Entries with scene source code
______

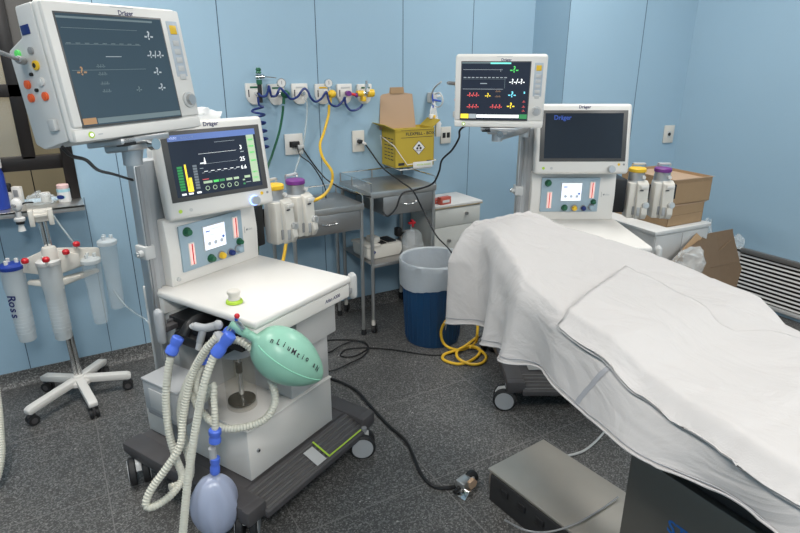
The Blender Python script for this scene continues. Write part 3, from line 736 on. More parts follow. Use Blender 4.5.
# plug in the side of the near monitor
q = Mm1 @ V3((-.196, .095, .190)); 
b = MB(); b.rod(q, q + (at(-8, 52, 1.05)-q), [(.0075, 0), (.0085, .004), (.0085, .055), (.006, .075)], 'grey'); b.tube([q+(at(-8, 52, 1.05)-q).normalized()*.06, at(-4, 51, 1.16), at(-10, 53, 1.05), at(-40, 90, 1.0)], .0045, 'grey', n=8, smooth=5)
tag(centred(b.build('sensor_cable')), 'grey sensor cable plugged into the near monitor side', 'cable')
q = Mm2 @ V3((-.196, .070, .178))
b = MB(); pts = [q, at(441, 84, 2.66), at(437, 88, 2.7)]
b.rod(q, at(438, 82, 2.66), [(.007, 0), (.008, .004), (.008, .04), (.005, .05)], 'grey')
b.tube([at(441, 82, 2.66), at(435, 87, 2.8), at(432, 93, 3.0), at(431, 98, 3.2), at(433, 104, 3.25), at(439, 107, 3.2), at(443, 101, 3.18), at(440, 93, 3.2), at(435, 94, 3.24)], .004, 'lightgrey', n=8, smooth=6)
tag(centred(b.build('sensor_cable')), 'grey sensor cable looping from the far monitor to the wall hook', 'cable')

# things on and around the near machine
t = thing('round_cap', 'small white round cap with yellow rim on the near machine worktop', 'cap', lw(M1, .075, -.30, .8705))
m = MB(); m.lathe([(.026, 0), (.030, .002), (.028, .010), (.022, .014)], 'lime'); m.build('rim', t)
m = MB(); m.lathe([(.022, .0142), (.019, .022), (.019, .030), (.023, .036), (.023, .044), (.020, .047), (.006, .047)], 'cream'); m.build('cap_top', t)
# absorber jar
jp = lw(M1, .135, -.215, .393)
t = thing('absorber_canister', 'clear round absorber canister with a black disc at its bottom', 'canister', jp)
m = MB(); m.lathe([(.054, .0), (.058, .004), (.060, .22), (.062, .235)], 'jarglass', n=36, cap=False); m.lathe([(.002, .0), (.054, .0), (.058, .004)], 'jarglass', n=36, cap=False); m.build('jar', t)
m = MB(); m.lathe([(.002, .024), (.053, .024), (.053, .032), (.002, .032)], 'blackdisc', n=36); m.build('absorbent_disc', t)
m = MB(); m.cyl((.0, -.005, .033), (0, -.005, .15), .010, 'chrome'); m.cyl((0, -.005, .15), (0, -.005, .19), .013, 'black'); m.tube([(0, -.005, .18), (0, -.005, .21), (-.012, -.01, .232), (-.03, -.02, .24)], .009, 'chrome', n=12, smooth=6); m.build('inlet_pipe', t)
m = MB(); m.lathe([(.066, .235), (.068, .24), (.068, .262), (.05, .30), (.05, .341)], 'midgrey', n=32); m.build('head', t)
# grey breathing manifold under the worktop
t = thing('breathing_manifold', 'grey branched breathing manifold under the worktop edge', 'manifold', lw(M1, -.02, -.25, .64))
o = t.location
m = MB(Matrix.Translation(-V3(o)))
D0 = 1.80
m.tube([at(194, 326, D0), at(205, 328, D0), at(218, 325, D0)], .014, 'midgrey', n=14, smooth=4); m.ball(at(218, 325, D0), .017, 'midgrey'); m.cyl(at(194, 325, D0), at(191, 327, D0), .009, 'lightgrey', n=14)
m.rod(at(217, 335, D0-.02), at(226, 345, D0-.05), [(.008, -.01), (.018, 0), (.020, .02), (.018, .04)], 'midgrey')
m.tube([at(203, 330, D0), at(200, 342, D0)], .013, 'midgrey', n=14); m.cyl(at(200, 342, D0), at(198.5, 349, D0), .011, 'lightgrey', n=14)
m.build('branch_tube', t)
m = MB(Matrix.Translation(-V3(o))); m.tube([at(184, 335, 1.83), at(190, 325, 1.85), at(200, 319, 1.9), at(212, 318, 1.95)], .019, 'black', n=14, smooth=5); m.bx(-.02, .10, -.30, -.06, .69, .733, 'black', .01, M=Matrix.Translation(V3(M1[0])) @ Matrix.Rotation(radians(26.5), 4, 'Z')); m.build('black_elbow', t)
m = MB(Matrix.Translation(-V3(o))); m.ball(at(236, 325, D0-.06), .008, 'chrome'); m.cyl(at(238, 328, D0-.06), at(236, 318, D0-.06), .0055, 'conblue2', n=10); m.ball(at(237, 316, D0-.06), .009, 'red'); m.tube([at(228, 330, D0-.06), at(236, 322, D0-.06), at(244, 330, D0-.08)], .008, 'chrome', n=10, smooth=3); m.build('sensor_fitting', t)
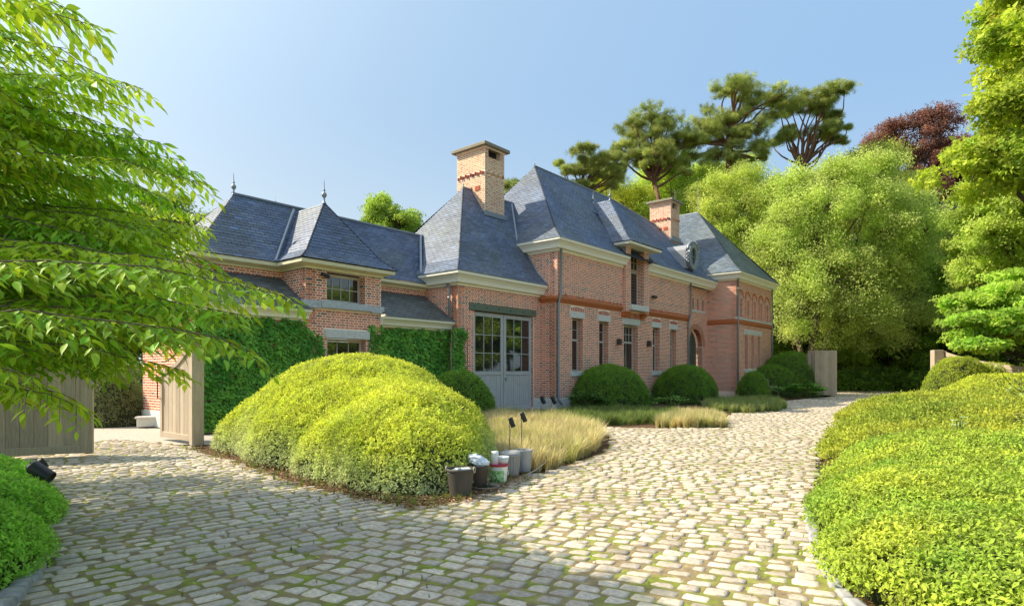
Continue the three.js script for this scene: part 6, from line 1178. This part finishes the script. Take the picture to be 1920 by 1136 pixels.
// ------------------------------------------------------------------ leaf litter and weeds along the bed edge
{
  const r = rng(55), leaf = new MB(); addLeaf(leaf, V(0, 0, 0), V(0, 0.1, 1).normalize(), V(1, 0, 0), 1, 0.5, 0.4); const g = leaf.build(), items = [];
  const edge = [[-6.6, 12.6], [-5.0, 10.9], [-3.1, 8.75], [-1.75, 7.55], [-1.15, 7.2], [-0.55, 7.7], [0.1, 9.2]];
  for (let i = 0; i < 4200; i++) { const k = r() * (edge.length - 1), j = Math.floor(k), a = edge[j], b = edge[j + 1], f = k - j, x = lerp(a[0], b[0], f) + (r() - 0.42) * 0.5, d = lerp(a[1], b[1], f) + (r() - 0.3) * 0.6, s = 0.018 + 0.035 * r();
    items.push({ m: new THREE.Matrix4().compose(V(x, 0.012 + 0.02 * r(), -d), new THREE.Quaternion().setFromEuler(new THREE.Euler((r() - 0.5) * 0.7, r() * 6.28, (r() - 0.5) * 0.7)), V(s, s, s)), c: col(...shade(mixc([0.36, 0.17, 0.08], [0.50, 0.36, 0.2], r()), 0.4 + 0.8 * r())) }); }
  const o = inst('fallen_leaves', g, std(1, 1, 1, 0.9, { side: THREE.DoubleSide }), items, scene); tag(o, 'brown fallen leaves along the edge of the big hedge', 'leaf litter', null, 'stuff');
  const weeds = []; for (let i = 0; i < 420; i++) { const on = r() < 0.45; let x, d; if (on) { const k = r() * (edge.length - 1), j = Math.floor(k), f = k - j; x = lerp(edge[j][0], edge[j + 1][0], f) + (r() - 0.5) * 0.4; d = lerp(edge[j][1], edge[j + 1][1], f) + (r() - 0.3) * 0.4; } else { x = -3 + r() * 6; d = 3.6 + r() * 7; if (!inside(x, d, courtOutline)) continue; } const s = (on ? 0.12 : 0.05) + 0.16 * r() * (on ? 1 : 0.6);
    weeds.push({ m: new THREE.Matrix4().compose(V(x, -0.01, -d), new THREE.Quaternion().setFromAxisAngle(UP, r() * 6.28), V(s, s, s)), c: col(...shade(mixc([0.16, 0.24, 0.03], [0.34, 0.34, 0.08], r()), 0.7 + 0.5 * r())) }); }
  const w = inst('weeds', tufts[0], M.leaf, weeds, scene); tag(w, 'small weeds growing between the setts and along the bed', 'weeds', null, 'stuff');
}
// kerb stones along the ground cover and the low left hedge
{
  const line = [[2.35, 3.9], [2.42, 4.5], [2.72, 5.4], [3.5, 7.2]], line2 = [[-3.3, 3.6], [-3.5, 4.2], [-3.9, 5.0]];
  const k = thing('kerb', 'row of rough granite edge stones along the beds', 'kerb'); k.userData.kind = 'structure';
  const gs = [7, 8, 9].map((i) => settGeo(300 + i)), m = std(0.42, 0.41, 0.40, 0.85, { map: T.mottle });
  for (const l of [line, line2]) for (let i = 0; i + 1 < l.length; i++) { const [a, b] = [l[i], l[i + 1]], L = Math.hypot(b[0] - a[0], b[1] - a[1]), n = Math.round(L / 0.24); for (let j = 0; j < n; j++) { const f = (j + 0.5) / n, q = mesh('kerb_stone', gs[(i + j) % 3], m, k); q.position.set(lerp(a[0], b[0], f), l === line ? -0.004 : 0.02 + rr(0, 0.015), -lerp(a[1], b[1], f)); q.rotation.y = Math.atan2(b[1] - a[1], b[0] - a[0]) + rr(-0.1, 0.1); q.scale.set(L / n - 0.02, l === line ? 1 : 1.8, l === line ? rr(0.09, 0.13) : rr(0.13, 0.18)); } }
}
// sapling at the right edge
{
  const t = thing('sapling', 'thin young sapling with sparse leaves at the right edge', 'sapling', [13.4, 0, -15.2]), r = rng(91), w = new MB(), fl = [];
  const lv = leafMat(0.42, 0.52, 0.14, 0.4);
  for (let k = 0; k < 7; k++) { const a = V(0, 0.4, 0), b = V(-1.6 + 0.5 * k * r() + k * 0.2, 1.3 + 0.9 * r(), (r() - 0.5) * 0.9), p = bent(a, b, r, 0.08, 6); w.tube(p, 0.016, 0.004, 5, false); for (let i = 2; i < 7; i++) for (let j = 0; j < 2; j++) { const lb = new MB(), ax = V(r() - 0.5, -0.3 - 0.3 * r(), r() - 0.5).normalize(); addLeaf(lb, p[i].clone(), ax, perp(ax, r), 0.1 + 0.07 * r(), 0.06, 0.3, true); mesh('leaf', lb.build(), lv, t); } }
  mesh('stem', w.build(), M.bark, t);
}
renderer.render(scene, camera);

______

◆ What is required ◆
Copy nothing but the lines from the top of the data down to the line containing "tag(centred(b.build('sensor_cable')), 'grey sensor cable looping", and leave the pictures out.

◆ Problem solution ◆
The Blender Python script for this scene continues. Write part 3, from line 736 on. More parts follow. Use Blender 4.5.
# plug in the side of the near monitor
q = Mm1 @ V3((-.196, .095, .190)); 
b = MB(); b.rod(q, q + (at(-8, 52, 1.05)-q), [(.0075, 0), (.0085, .004), (.0085, .055), (.006, .075)], 'grey'); b.tube([q+(at(-8, 52, 1.05)-q).normalized()*.06, at(-4, 51, 1.16), at(-10, 53, 1.05), at(-40, 90, 1.0)], .0045, 'grey', n=8, smooth=5)
tag(centred(b.build('sensor_cable')), 'grey sensor cable plugged into the near monitor side', 'cable')
q = Mm2 @ V3((-.196, .070, .178))
b = MB(); pts = [q, at(441, 84, 2.66), at(437, 88, 2.7)]
b.rod(q, at(438, 82, 2.66), [(.007, 0), (.008, .004), (.008, .04), (.005, .05)], 'grey')
b.tube([at(441, 82, 2.66), at(435, 87, 2.8), at(432, 93, 3.0), at(431, 98, 3.2), at(433, 104, 3.25), at(439, 107, 3.2), at(443, 101, 3.18), at(440, 93, 3.2), at(435, 94, 3.24)], .004, 'lightgrey', n=8, smooth=6)
tag(centred(b.build('sensor_cable')), 'grey sensor cable looping from the far monitor to the wall hook', 'cable')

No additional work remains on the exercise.